According to the Board of Regents data, the retention rate since 2015 has been steadily declining, although and is expected to be back up to 75 percent in the 2019-2020 school year.

“When you look at the last five years, its gone from roughly 72 percent to about 65 percent. What that means is the freshman who came in fall of 2017, only 65 percent returned for fall of 2018,” Dietz said.

Dietz said the key to growing enrollment is retention and when looking at data of students not returning, the ones not coming back are from areas farther away from the university.

“We’re working on getting students better connected, better resources, and more activities. We are really taking the time to look at the data, and begin this summer of the new students who come in, of being more intentional in terms of orientation and with advising,” Dietz said.

Dietz said after coming to summer orientation, you come back in the fall for classes to begin, and you’re just on your own, so keeping connected with students throughout the year is a hopeful attempt to keep student retention.

“Our thought is, we’re going to have you come for summer orientation and we are going to extend that orientation into your freshman year, so that your first semester about mid-way through we are going to connect with you again-and then second semester, freshman year we will connect again, making sure students are getting the resources they need. That is just one example of trying to keep students connected,” Dietz said.

Marina Candelaria, radiology senior, said the best part about the school is the student teacher ratio, and the small campus that helps to stay connected easier and why she came back to finish her degree here.

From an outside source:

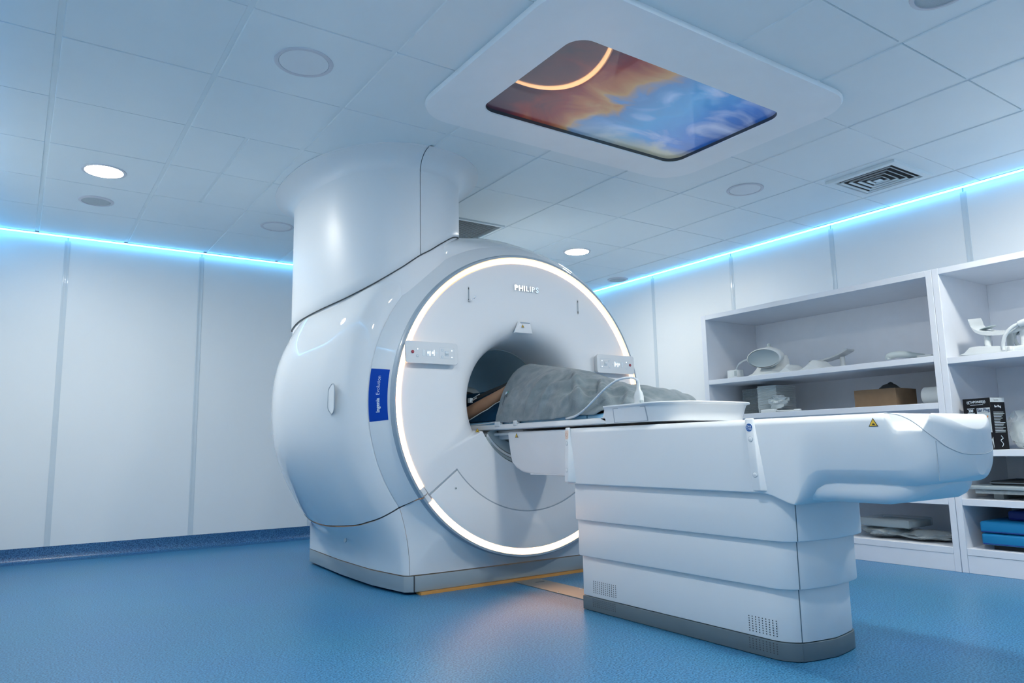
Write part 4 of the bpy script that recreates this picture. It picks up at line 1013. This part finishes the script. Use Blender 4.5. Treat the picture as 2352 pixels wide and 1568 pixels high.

“My favorite part of attending here [Midwestern State University] is the atmosphere, and I love how everyone knows each other. It was easy for me to get involved on campus and most importantly I love the student-teacher ratio. That was very essential to me during my time here,” Candelaria said.

Candelaria said she has suggested many people to look into attending the school

“I have persuaded a few people to look into attending, and my selling point is always the size of the school.”

Shelby Moss, criminal justice junior, also said the size of the school is what drew her in.

“My favorite part about attending here is the size. It is small and you actually get to know people,” Moss said.

John Contreras, geology senior, said the small campus helps to meet others, keeps students focused on their studies but also have fun as well.

“It is easy to get to know everyone in your major and even other students in different departments. The campus environment makes it easy to stay focused on school and can be fun as well,” Contreras said.